§ Task instructions
Copy from the first line below down to and including the line with "return (f(r), f(g), f(b), 1)". Skip the pictures.

+++ Source data

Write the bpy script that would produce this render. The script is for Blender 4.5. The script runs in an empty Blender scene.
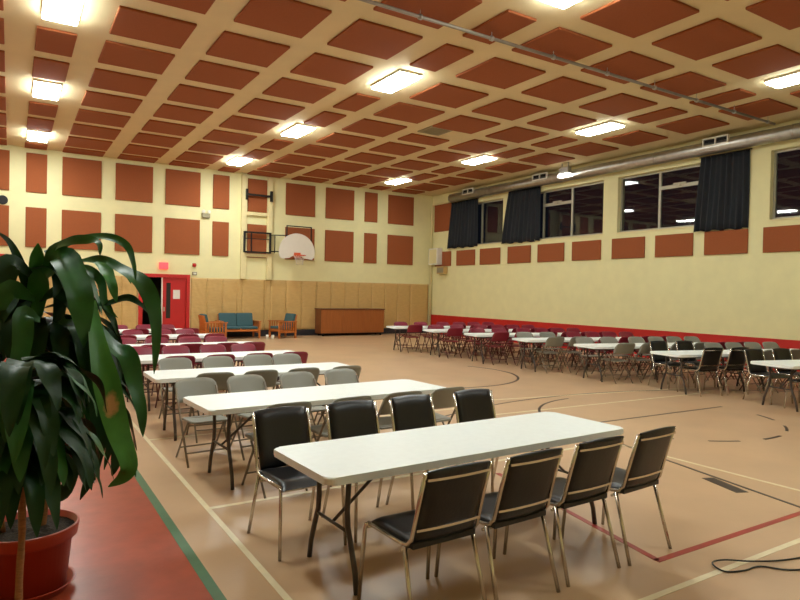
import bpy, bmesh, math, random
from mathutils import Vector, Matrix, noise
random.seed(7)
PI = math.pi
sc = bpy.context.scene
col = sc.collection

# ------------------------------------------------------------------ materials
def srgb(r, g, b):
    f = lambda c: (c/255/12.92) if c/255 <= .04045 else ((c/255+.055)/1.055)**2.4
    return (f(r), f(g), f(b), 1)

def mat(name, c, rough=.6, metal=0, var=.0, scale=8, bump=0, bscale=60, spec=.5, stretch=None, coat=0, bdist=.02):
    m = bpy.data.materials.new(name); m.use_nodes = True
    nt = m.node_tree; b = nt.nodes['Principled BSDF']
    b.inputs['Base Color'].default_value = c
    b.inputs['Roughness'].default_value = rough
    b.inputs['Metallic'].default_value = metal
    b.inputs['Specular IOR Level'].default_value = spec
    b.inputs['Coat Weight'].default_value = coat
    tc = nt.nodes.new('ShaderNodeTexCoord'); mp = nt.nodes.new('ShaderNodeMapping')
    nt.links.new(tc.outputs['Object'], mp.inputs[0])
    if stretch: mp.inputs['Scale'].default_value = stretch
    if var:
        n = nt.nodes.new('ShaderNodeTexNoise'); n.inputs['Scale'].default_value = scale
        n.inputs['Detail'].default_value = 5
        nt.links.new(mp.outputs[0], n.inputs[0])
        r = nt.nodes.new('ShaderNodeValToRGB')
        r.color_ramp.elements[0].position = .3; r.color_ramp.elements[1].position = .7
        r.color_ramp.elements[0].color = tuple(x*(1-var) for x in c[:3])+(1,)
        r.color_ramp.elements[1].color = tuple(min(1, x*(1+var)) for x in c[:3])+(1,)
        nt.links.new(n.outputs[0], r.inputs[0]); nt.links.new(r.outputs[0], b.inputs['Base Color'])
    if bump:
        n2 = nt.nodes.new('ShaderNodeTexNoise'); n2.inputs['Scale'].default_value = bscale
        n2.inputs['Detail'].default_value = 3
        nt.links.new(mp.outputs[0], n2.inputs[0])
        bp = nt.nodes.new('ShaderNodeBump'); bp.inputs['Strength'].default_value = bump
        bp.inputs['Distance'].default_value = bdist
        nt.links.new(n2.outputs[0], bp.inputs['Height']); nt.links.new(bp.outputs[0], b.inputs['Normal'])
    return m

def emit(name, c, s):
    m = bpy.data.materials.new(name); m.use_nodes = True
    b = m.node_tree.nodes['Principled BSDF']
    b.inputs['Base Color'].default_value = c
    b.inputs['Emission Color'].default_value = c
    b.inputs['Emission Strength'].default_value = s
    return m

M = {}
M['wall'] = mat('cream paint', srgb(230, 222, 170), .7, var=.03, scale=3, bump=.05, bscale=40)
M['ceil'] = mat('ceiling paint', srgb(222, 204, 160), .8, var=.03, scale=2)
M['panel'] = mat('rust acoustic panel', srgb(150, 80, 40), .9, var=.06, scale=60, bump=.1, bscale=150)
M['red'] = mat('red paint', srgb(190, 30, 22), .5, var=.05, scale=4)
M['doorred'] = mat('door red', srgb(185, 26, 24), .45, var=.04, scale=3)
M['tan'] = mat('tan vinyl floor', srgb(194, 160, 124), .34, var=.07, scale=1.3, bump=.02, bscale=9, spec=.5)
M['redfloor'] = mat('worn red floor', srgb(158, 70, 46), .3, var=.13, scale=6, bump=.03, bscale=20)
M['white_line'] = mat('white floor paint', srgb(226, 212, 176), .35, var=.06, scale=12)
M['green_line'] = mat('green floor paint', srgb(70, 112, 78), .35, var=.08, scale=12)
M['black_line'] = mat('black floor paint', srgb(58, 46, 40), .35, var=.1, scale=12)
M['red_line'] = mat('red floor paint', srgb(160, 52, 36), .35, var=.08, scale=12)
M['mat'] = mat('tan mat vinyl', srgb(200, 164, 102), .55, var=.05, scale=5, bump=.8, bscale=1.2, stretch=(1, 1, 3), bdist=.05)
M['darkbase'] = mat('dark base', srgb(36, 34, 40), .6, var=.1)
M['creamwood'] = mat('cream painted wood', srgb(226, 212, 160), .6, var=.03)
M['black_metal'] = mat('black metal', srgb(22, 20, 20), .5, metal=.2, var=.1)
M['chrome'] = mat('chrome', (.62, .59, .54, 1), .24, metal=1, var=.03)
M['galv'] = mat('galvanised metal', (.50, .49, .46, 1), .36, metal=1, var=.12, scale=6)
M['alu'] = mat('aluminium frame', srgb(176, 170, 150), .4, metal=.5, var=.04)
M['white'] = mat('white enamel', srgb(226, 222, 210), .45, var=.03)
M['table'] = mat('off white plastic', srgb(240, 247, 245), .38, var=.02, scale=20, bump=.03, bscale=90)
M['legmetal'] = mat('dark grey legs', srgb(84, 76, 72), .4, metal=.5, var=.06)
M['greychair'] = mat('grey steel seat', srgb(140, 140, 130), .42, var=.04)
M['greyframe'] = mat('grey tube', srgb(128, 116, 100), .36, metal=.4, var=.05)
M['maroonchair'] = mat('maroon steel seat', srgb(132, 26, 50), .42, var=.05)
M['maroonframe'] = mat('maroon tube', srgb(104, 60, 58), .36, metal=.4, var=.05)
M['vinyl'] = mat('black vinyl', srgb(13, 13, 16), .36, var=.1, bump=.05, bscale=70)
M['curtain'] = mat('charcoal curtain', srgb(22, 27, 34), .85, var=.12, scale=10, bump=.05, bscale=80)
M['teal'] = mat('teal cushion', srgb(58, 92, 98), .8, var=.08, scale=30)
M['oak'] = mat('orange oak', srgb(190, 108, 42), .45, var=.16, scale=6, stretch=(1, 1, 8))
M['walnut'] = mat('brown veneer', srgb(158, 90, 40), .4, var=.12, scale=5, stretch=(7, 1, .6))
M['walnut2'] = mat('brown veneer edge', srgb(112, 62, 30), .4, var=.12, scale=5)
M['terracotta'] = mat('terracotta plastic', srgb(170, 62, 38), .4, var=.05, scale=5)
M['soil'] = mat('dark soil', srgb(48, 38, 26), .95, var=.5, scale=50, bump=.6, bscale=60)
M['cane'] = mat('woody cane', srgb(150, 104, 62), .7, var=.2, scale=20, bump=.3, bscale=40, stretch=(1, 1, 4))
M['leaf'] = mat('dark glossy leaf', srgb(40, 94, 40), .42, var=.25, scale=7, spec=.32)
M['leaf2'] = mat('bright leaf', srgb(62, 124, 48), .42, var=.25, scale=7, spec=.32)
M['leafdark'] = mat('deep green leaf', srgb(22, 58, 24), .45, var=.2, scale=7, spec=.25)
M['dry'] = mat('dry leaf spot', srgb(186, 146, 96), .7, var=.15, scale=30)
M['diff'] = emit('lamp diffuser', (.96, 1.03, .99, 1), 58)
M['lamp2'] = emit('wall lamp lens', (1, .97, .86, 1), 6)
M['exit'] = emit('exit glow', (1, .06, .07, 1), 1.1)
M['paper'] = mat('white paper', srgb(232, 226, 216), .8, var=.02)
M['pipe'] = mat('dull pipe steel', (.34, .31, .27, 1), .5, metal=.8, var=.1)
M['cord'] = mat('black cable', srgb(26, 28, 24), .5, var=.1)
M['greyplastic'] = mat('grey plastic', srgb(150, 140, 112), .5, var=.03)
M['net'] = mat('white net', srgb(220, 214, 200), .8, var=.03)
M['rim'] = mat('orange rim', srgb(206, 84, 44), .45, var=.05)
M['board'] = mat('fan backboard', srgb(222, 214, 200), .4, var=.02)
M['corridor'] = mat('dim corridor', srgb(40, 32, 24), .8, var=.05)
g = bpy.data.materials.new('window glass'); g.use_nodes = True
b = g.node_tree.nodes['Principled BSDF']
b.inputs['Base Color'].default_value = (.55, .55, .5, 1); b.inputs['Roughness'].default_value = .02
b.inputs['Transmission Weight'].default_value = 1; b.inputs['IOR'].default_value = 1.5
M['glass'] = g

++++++

§ Written solution
Write the bpy script that would produce this render. The script is for Blender 4.5. The script runs in an empty Blender scene.
import bpy, bmesh, math, random
from mathutils import Vector, Matrix, noise
random.seed(7)
PI = math.pi
sc = bpy.context.scene
col = sc.collection

# ------------------------------------------------------------------ materials
def srgb(r, g, b):
    f = lambda c: (c/255/12.92) if c/255 <= .04045 else ((c/255+.055)/1.055)**2.4
    return (f(r), f(g), f(b), 1)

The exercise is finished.